:: WHAT YOU NEED TO DO ::
Which lines hold the word "Blender"? Show each of them.

Source data
━━━━━━━━━━━━━━━━

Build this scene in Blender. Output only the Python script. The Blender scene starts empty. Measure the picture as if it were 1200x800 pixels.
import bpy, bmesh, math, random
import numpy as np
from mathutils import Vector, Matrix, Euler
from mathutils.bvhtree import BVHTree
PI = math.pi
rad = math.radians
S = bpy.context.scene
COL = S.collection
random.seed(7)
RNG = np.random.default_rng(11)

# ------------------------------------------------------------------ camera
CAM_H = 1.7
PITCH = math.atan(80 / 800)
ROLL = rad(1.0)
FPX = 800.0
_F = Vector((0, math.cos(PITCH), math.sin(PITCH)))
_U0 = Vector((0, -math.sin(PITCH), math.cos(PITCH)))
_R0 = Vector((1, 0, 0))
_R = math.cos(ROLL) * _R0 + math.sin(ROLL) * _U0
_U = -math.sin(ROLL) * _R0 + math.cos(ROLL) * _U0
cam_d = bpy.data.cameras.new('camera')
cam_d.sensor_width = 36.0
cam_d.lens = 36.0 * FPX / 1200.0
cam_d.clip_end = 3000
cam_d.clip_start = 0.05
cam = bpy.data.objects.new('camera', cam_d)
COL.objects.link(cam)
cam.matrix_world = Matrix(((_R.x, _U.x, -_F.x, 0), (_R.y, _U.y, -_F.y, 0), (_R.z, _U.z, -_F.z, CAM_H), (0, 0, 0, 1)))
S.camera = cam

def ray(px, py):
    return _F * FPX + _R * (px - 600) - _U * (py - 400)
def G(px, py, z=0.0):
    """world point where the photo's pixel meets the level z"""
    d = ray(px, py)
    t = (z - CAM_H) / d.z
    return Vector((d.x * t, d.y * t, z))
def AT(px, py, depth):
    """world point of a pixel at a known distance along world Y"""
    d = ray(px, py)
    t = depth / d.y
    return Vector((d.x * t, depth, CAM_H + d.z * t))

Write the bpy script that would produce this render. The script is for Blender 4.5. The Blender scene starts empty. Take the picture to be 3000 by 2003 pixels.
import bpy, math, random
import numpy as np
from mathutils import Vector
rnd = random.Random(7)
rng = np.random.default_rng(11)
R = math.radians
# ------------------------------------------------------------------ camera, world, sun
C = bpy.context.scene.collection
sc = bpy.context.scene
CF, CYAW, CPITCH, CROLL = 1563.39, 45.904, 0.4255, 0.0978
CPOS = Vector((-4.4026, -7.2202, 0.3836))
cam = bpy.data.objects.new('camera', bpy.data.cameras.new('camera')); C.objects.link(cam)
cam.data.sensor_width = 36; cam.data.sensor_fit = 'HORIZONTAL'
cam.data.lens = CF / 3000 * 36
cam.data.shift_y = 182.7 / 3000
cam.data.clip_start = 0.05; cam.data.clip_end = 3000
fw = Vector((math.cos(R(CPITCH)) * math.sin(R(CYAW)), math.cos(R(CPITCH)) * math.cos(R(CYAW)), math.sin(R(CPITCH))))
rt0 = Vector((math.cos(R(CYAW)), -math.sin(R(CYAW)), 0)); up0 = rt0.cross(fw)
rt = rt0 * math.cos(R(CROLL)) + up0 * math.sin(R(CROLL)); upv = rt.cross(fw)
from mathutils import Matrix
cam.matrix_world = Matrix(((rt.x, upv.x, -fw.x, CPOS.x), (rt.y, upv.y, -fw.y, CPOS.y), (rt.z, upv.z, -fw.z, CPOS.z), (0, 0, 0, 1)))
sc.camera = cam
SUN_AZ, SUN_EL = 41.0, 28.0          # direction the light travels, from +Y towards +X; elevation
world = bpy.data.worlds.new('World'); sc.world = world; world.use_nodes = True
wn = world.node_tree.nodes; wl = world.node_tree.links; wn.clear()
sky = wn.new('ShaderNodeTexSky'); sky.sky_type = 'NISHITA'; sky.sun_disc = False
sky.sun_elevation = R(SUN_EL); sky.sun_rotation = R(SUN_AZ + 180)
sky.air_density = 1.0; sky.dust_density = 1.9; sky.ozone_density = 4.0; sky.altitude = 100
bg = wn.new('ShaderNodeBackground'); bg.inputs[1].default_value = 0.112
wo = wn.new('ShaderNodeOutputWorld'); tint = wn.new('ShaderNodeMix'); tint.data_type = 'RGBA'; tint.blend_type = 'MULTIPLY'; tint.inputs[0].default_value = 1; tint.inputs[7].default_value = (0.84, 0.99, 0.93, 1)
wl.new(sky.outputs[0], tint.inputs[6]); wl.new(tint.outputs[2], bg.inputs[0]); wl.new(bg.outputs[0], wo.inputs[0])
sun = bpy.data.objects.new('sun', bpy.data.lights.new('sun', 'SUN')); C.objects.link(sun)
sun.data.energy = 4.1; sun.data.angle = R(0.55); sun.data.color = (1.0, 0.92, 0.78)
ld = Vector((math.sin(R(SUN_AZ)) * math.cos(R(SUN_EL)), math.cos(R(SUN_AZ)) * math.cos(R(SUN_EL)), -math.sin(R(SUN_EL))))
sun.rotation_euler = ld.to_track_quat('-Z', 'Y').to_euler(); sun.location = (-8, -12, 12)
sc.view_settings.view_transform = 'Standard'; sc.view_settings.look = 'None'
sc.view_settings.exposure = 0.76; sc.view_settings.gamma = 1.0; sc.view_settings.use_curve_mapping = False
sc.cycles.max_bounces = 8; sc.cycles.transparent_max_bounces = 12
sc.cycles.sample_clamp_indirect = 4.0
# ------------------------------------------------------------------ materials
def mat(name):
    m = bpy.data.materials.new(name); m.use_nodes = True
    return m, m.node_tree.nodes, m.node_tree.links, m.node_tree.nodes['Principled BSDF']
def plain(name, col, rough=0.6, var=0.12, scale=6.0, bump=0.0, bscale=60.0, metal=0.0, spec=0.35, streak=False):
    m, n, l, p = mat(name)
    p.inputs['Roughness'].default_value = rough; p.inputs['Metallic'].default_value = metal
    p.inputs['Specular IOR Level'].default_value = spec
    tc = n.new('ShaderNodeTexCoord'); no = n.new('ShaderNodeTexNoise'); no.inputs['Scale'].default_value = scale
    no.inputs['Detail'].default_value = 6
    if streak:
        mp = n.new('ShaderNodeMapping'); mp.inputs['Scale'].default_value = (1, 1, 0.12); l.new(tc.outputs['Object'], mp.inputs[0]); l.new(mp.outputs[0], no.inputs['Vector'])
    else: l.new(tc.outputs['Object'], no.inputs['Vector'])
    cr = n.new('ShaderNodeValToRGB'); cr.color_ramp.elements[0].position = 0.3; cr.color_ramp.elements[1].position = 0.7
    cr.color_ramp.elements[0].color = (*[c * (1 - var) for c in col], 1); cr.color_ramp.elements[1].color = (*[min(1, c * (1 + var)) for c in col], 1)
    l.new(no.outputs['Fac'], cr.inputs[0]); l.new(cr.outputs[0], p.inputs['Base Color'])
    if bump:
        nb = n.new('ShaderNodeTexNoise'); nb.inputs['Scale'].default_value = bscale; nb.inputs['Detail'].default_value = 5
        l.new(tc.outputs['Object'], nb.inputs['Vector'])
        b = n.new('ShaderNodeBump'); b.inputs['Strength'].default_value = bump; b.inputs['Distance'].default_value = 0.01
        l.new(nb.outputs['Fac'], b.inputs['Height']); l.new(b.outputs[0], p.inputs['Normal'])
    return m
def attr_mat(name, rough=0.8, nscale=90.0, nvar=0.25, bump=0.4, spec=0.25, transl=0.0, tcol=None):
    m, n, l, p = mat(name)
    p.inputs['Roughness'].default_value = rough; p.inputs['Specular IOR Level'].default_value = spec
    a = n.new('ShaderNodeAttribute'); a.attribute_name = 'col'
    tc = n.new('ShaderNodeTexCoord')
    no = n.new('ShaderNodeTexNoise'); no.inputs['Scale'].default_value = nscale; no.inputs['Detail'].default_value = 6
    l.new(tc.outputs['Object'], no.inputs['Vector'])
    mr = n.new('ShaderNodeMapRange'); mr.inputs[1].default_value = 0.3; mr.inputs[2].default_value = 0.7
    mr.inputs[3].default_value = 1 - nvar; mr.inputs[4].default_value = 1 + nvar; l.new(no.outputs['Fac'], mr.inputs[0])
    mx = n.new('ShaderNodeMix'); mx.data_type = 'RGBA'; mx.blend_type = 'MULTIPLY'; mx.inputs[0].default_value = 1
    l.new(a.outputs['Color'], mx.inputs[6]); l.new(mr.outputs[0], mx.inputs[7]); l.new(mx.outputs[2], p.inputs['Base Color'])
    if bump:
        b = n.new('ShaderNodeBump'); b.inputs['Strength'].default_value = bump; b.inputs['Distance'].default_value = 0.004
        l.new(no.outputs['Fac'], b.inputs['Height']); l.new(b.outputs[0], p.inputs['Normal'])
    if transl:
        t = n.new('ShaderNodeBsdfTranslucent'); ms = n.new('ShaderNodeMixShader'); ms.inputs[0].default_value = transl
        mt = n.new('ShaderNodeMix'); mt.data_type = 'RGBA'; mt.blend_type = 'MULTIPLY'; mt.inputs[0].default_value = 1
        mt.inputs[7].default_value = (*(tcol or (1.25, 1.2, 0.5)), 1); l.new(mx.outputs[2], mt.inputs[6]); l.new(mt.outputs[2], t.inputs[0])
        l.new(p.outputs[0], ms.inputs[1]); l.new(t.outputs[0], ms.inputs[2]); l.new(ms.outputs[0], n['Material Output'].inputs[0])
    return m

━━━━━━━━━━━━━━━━

:: THE OUTPUT ::
Build this scene in Blender. Output only the Python script. The Blender scene starts empty. Measure the picture as if it were 1200x800 pixels.
Write the bpy script that would produce this render. The script is for Blender 4.5. The Blender scene starts empty. Take the picture to be 3000 by 2003 pixels.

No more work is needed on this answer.